While developing web pages at work, I’ve been struggling with using Javascript and the DOM to update elements via CSS. At home I’d just run various Firefox extensions and be able to track the problem down but at work I’m stuck with I.E. which has basically no developer friendly features. Scouring around the web for some javascript tricks that may be able to show me where I’m going wrong I stumbled upon Microsofts DOM Explorer beta.
Suprisingly enough it strongly rivals Firefox for my needs, it has plenty of well-integrated functionality and could replace a few of the Firefox extensions I use.

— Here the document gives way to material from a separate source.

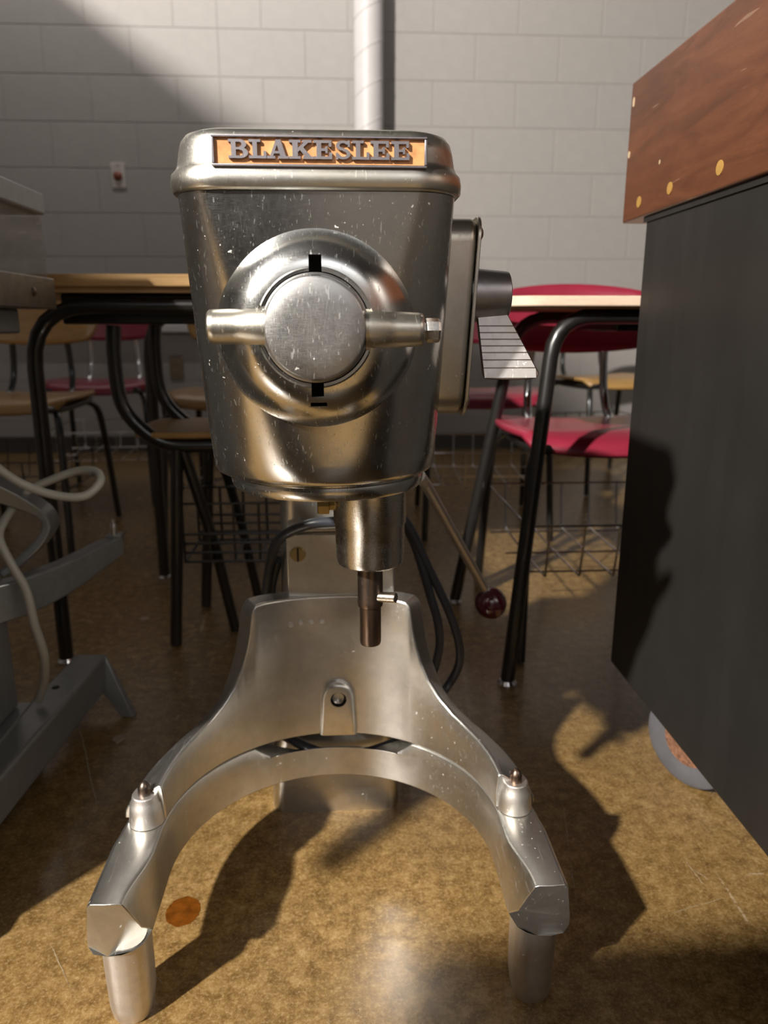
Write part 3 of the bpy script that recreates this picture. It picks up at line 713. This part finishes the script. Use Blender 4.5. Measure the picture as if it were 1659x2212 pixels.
# right desk
rd = root('desk', 'pale edged desk with splayed black tube legs between the mixer and the work bench', 'desk', (.75, 1.5, 0))
obj('desk_top', top_mb(.262, 1.30, 1.262, 1.70, .6875, .7045, .085), 'desk_pale', rd, bevel=.002, label='pale peach desk top edge')
obj('top_underside', top_mb(.272, 1.29, 1.272, 1.69, .6835, .6874, .08), 'desk_wood', rd)
obj('apron', MB().box(.50, 1.36, .645, 1.20, 1.60, .6834), 'black_tube', rd, bevel=.004)
for y, yb, xb, xt in ((1.30, 1.255, .304, .372), (1.64, 1.68, .268, .385)):
    lf = obj('leg_frame', bent([(xb, yb, .004), (xt, y, .672), (1.16, y, .672), (1.24, yb, .004)], .0135, .07), 'black_tube', rd, smooth=60)
    for x in (xb, 1.24):
        obj('glide', MB().lathe([(.017, 0), (.018, .006), (.014, .012)], (x, yb, 0), 'z', 16), 'chrome', lf)

def shell(w_, d_, z, curve, y0):
    mb = MB(); n = 12; rows_ = []
    outl = rrect(-w_/2, w_/2, y0, y0+d_, .07, 6)
    return outl
def chair(label, shellm, legm, cat='chair', group=None, postm='chrome', basket=True, backw=.40):
    c = root('chair', label, cat, (0, 0, 0), group)
    # seat: front edge rolled down, dished (front = -y)
    def seat_z(x, y): return .452 - .012*(1-(x/.2)**2)*sm(-.2, .1, y) - .036*sm(-.12, -.2, y) 
    rings = []
    for dz, k in ((-.006, .97), (0, 1.0), (.006, .97)):
        rings.append([(x*k, y*k, seat_z(x, y)+dz) for x, y in rrect(-.205, .205, -.20, .19, .075, 8)])
    mb = MB()
    n = 9; top_, bot = [], []
    grid = []
    for j in range(n+1):
        for i in range(n+1):
            u, v_ = -1+2*i/n, -1+2*j/n
            x = .205*u*math.sqrt(1-v_*v_/2*.55); y = .195*v_*math.sqrt(1-u*u/2*.55)
            grid.append((x, y, seat_z(x, y)))
    fs = [(j*(n+1)+i, j*(n+1)+i+1, (j+1)*(n+1)+i+1, (j+1)*(n+1)+i) for j in range(n) for i in range(n)]
    s_ = obj('seat', MB().add(grid, fs), shellm, c, smooth=60)
    md = s_.modifiers.new('thick', 'SOLIDIFY'); md.thickness = .011; md.offset = -1
    grid = []
    for j in range(n+1):
        for i in range(n+1):
            u, v_ = -1+2*i/n, -1+2*j/n
            x = backw/2*u*math.sqrt(1-v_*v_/2*.5); z = .672 + .078*v_*math.sqrt(1-u*u/2*.85)
            grid.append((x, .205 - .035*u*u + .02*v_, z))
    b_ = obj('backrest', MB().add(grid, fs), shellm, c, smooth=60)
    md = b_.modifiers.new('thick', 'SOLIDIFY'); md.thickness = .011; md.offset = 1
    for sg in (-1, 1):
        obj('back_post', MB().tube(smooth_path([(sg*.085, .205, .66), (sg*.09, .215, .56), (sg*.095, .205, .48), (sg*.10, .16, .434), (sg*.11, .05, .425)], 5), .0098, 10), postm, c, smooth=60)
        obj('side_frame', MB().tube(smooth_path([(sg*.15, .19, .424), (sg*.165, .10, .418), (sg*.165, -.12, .418), (sg*.15, -.19, .424)], 4), .011, 10), legm, c, smooth=60)
        obj('leg', MB().tube(smooth_path([(sg*.15, -.12, .418), (sg*.175, -.17, .392), (sg*.185, -.195, .30), (sg*.195, -.23, .004)], 5), .0105, 10), legm, c, smooth=60)
        obj('leg', MB().tube(smooth_path([(sg*.15, .12, .418), (sg*.175, .17, .392), (sg*.185, .195, .30), (sg*.195, .24, .004)], 5), .0105, 10), legm, c, smooth=60)
    for yy in (-.13, .13):
        obj('cross_frame', MB().tube([(-.165, yy, .418), (.165, yy, .418)], .010, 10), legm, c, smooth=60)
    if basket:
        bk = MB()
        for k in range(5):
            x = -.14+.07*k
            bk.tube(smooth_path([(x, -.20, .275), (x, -.185, .18), (x, -.15, .165), (x, .15, .165), (x, .185, .18), (x, .20, .275)], 3), .0024, 6)
        for y, z in ((-.20, .275), (.20, .275), (-.15, .165), (-.02, .165), (.15, .165)):
            bk.tube([(-.185, y, z), (.185, y, z)], .0024, 6)
        for sg in (-1, 1):
            bk.tube([(sg*.185, -.20, .275), (sg*.185, .20, .275)], .0024, 6)
        obj('book_basket', bk, postm, c, smooth=60)
    return c
GRP = 'school chairs around the desks'
ch_red = chair('red plastic chair with bright posts pushed under the pale edged desk', 'red_shell', 'black_tube', group=GRP)
ch_red.location = (.545, 1.575, 0)
ch_wood = chair('plywood chair with black tube frame farthest left behind the grey mixer', 'ply', 'black_tube', group=GRP, postm='black_tube')
ch_wood.location = (-.98, 2.33, 0)
copy_tree(ch_red, loc=(-.905, 2.93, 0), rotz=R(4), label='red chair in deep shade beyond the left desk, near the wall')
copy_tree(ch_wood, loc=(-.330, 2.42, 0), rotz=R(-5), label='plywood chair mostly hidden behind the left side of the mixer head')
copy_tree(ch_wood, loc=(1.10, 3.05, 0), rotz=R(12), label='plywood chair by the back wall beside the work bench edge')
copy_tree(ch_red, loc=(.46, 2.42, 0), rotz=R(-3), label='second red chair, farther back, half hidden by the mixer lever')
# seat unit standing under the left desk, side on
su = root('desk_stool', 'plywood seat on an S-curved thick black tube frame under the left desk', 'seat', (-.25, 1.60, 0))
obj('seat', MB().prism(rrect(-.415, -.03, 1.455, 1.70, .06, 8), lambda p: (p[0], p[1], .4410), lambda p: (p[0], p[1], .4535)), 'ply', su, bevel=.004)
for y in (1.47, 1.69):
    x_ = -.425 if y < 1.5 else -.40
    obj('side_frame', MB().tube(smooth_path([(x_-.002, y, .656), (x_-.006, y, .600), (x_, y, .513), (x_+.035, y, .459), (x_+.09, y, .428), (x_+.19, y, .425), (x_+.36, y, .425)], 6), .0140, 14), 'black_tube', su, smooth=60)
    for dx, ex in ((.10, -.015), (.34, .02)):
        obj('leg', MB().tube([(x_+dx, y, .424), (x_+dx+ex, y, .20), (x_+dx+ex*2, y, .004)], .0125, 12), 'black_tube', su, smooth=60)
    obj('leg', MB().tube([(x_+.11, y, .424), (x_+.155, y+.05, .20), (x_+.185, y+.07, .004)], .0115, 12), 'black_tube', su, smooth=60)
bk = MB()
for k, z in enumerate((.30, .235, .215, .195, .175)):
    bk.tube([(-.33, 1.50, z), (-.07, 1.50, z)], .003, 6); bk.tube([(-.33, 1.66, z), (-.07, 1.66, z)], .003, 6)
for k in range(6):
    x = -.33+.052*k; bk.tube([(x, 1.50, .30), (x, 1.50, .175), (x, 1.66, .175), (x, 1.66, .30)], .003, 6)
obj('book_basket', bk, 'black_tube', su, smooth=60)

# ------------------------------------------------------------------ small things on the floor
pts = [(-.191+.0195*cos(2*pi*k/40)*(1+.05*sin(3*k)), .729+.0225*sin(2*pi*k/40)*(1+.04*cos(5*k))) for k in range(40)]
tag(obj('stain', MB().prism(pts, lambda p: (p[0], p[1], .0), lambda p: (p[0], p[1], .0005)), 'stain', smooth=0), 'round orange brown stain on the floor inside the left fork arm', 'stain')
def scrap(cx_, cy_, r_, label):
    pts = [(cx_+r_*cos(2*pi*k/9)*random.uniform(.6, 1.2), cy_+r_*sin(2*pi*k/9)*random.uniform(.6, 1.2)) for k in range(9)]
    tag(obj('paper_scrap', MB().prism(pts, lambda p: (p[0], p[1], .0), lambda p: (p[0], p[1], .0022)), 'scrap', smooth=0), label, 'scrap')
scrap(-.372, 1.105, .012, 'pale crumpled scrap beside the foot of the grey mixer leg')
scrap(-.458, 1.619, .011, 'small pale scrap on the dark floor under the left desk')

# pale scuff lines worn into the floor sealer
FL = bpy.data.objects['floor']
M['scuff'] = simple('pale_scuff', (.30, .23, .14), .6, var=.5, scale=200)
for (ax, ay), (bx_, by_), wd in (((.143, .622), (.218, .639), .0009), ((.306, .900), (.267, .712), .0016), ((.431, .760), (.441, .743), .0012), ((.427, .776), (.431, .736), .0012), ((.494, .750), (.514, .749), .0022),
        ((.372, .694), (.440, .712), .0008), ((-.455, 1.165), (-.353, .933), .0026), ((-.206, .647), (-.192, .632), .0010), ((.243, 1.336), (.340, 1.417), .0030), ((-.326, .690), (-.287, .635), .0011)):
    A_, B_ = Vector((ax, ay, 0)), Vector((bx_, by_, 0)); d_ = (B_-A_).normalized(); n_ = Vector((-d_.y, d_.x, 0)); up_s, lo_s = [], []
    for k in range(13):
        p = A_.lerp(B_, k/12) + n_*random.uniform(-.5, .5)*wd; h_ = wd*.5*random.uniform(.3, 1.0)*(.2 if k in (0, 12) else 1)
        up_s.append((p.x+n_.x*h_, p.y+n_.y*h_)); lo_s.append((p.x-n_.x*h_, p.y-n_.y*h_))
    mb = MB()
    mb.loft([[(u[0], u[1], 0), (u[0], u[1], .0003), (l_[0], l_[1], .0003), (l_[0], l_[1], 0)] for u, l_ in zip(up_s, lo_s)])
    obj('scuff_mark', mb, 'scuff', FL, smooth=0)

# added unseen cart just behind the camera: its shadow lies on the floor at the lower right
ct = root('shadow_blocker', 'added unseen cart standing out of frame behind the camera', 'blocker', (-.38, -.33, 0))
obj('blocker_body', MB().box(-.70, -.54, .12, -.06, -.125, .88), 'base_trim', ct, bevel=.01)  # stands in for the person holding the camera, only to cast shade
obj('blocker_top', MB().box(-.72, -.56, .8805, -.05, -.110, .92), 'base_trim', ct, bevel=.006)
for x in (-.65, -.11):
    for y in (-.49, -.17):
        obj('wheel', MB().lathe([(.05, -.014), (.058, -.010), (.06, 0), (.058, .010), (.05, .014)], (x, y, .06), 'x', 24), 'wheel', ct)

The tools that I principally used were:
- Stepping through the DOM as it is in memory, not as it was when the page loaded
- Rapid experimentation with colours and styles
- Finding out where an element belonged in the DOM simply by clicking on it
- Flushing the cookies for the current domain only
There were a couple of hiccups, sometimes the screen wouldn’t draw correctly where it had highlighted elements and such. The problems though, weren’t much compared to what you can get with Firefox. There the extensions often duplicated functionality, did it in differing ways and besides that there’s the maintenance hassle that upgrading Firefox entails.
Being Microsoft there was a lengthy EULA, one item in particular stood out.
You may not work around any technical limitations in the software
Technically doesn’t this stop me from viewing source and grokking the code myself if the tool doesn’t fit my needs?
I’m not going to move away from epiphany for browsing or Firefox for developing any time soon, but when you’re stuck with I.E. the DOM Explorer does a really good job.